··· Materials provided ···

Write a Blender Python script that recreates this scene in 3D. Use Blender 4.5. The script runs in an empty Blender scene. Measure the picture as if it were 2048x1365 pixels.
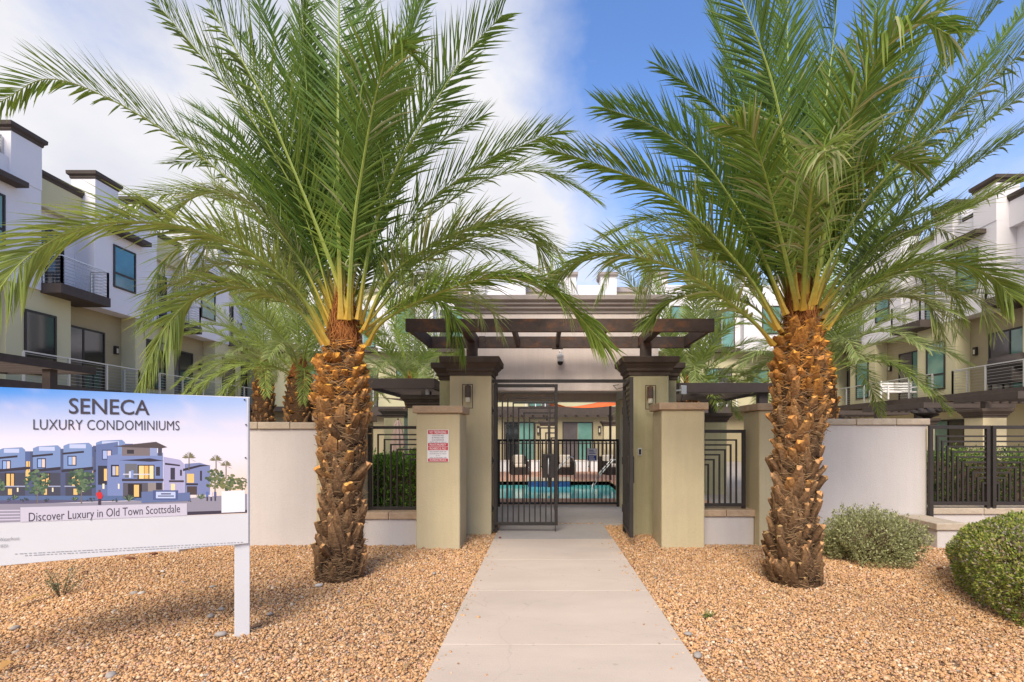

···
··· Materials provided ···

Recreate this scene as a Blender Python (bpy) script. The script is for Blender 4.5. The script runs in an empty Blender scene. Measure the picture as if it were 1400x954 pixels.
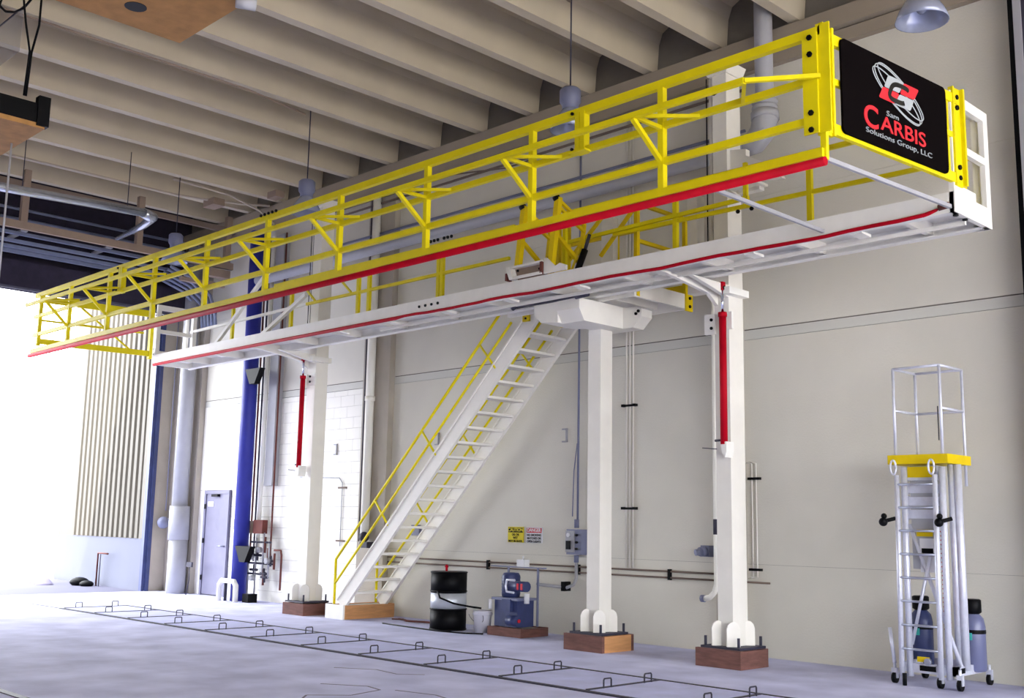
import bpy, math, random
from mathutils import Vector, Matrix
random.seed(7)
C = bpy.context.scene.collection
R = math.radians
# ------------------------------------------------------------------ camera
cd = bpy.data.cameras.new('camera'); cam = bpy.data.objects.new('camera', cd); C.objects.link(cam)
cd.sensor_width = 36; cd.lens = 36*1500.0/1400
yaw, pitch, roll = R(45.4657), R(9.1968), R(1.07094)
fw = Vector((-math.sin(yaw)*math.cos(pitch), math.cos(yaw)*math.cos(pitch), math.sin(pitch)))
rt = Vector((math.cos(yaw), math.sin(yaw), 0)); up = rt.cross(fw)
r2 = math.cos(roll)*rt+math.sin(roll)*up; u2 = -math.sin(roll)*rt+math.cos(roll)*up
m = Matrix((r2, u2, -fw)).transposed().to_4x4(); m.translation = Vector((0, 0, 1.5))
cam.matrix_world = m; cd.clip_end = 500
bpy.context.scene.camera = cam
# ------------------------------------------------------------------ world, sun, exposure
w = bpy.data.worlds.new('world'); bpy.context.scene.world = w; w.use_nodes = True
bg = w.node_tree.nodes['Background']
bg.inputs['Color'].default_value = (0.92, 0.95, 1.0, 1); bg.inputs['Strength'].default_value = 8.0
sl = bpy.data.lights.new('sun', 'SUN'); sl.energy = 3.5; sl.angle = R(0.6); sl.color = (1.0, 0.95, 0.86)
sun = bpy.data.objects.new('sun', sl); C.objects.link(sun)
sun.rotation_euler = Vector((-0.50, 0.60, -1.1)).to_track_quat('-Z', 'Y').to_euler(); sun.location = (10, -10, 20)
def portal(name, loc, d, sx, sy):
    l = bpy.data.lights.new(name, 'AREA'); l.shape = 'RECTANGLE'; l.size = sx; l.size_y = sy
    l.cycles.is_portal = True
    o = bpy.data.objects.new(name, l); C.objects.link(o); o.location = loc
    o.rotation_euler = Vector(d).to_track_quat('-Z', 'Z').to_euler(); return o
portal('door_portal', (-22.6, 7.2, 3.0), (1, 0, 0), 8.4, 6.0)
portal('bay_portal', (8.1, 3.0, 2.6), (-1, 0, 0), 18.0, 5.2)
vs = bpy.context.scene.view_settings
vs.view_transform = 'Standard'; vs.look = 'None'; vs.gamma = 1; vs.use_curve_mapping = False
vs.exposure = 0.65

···

▸ **Aim**
Tell how many lines of the data include the word "Python", and nothing else.

▸ **Right answer**
2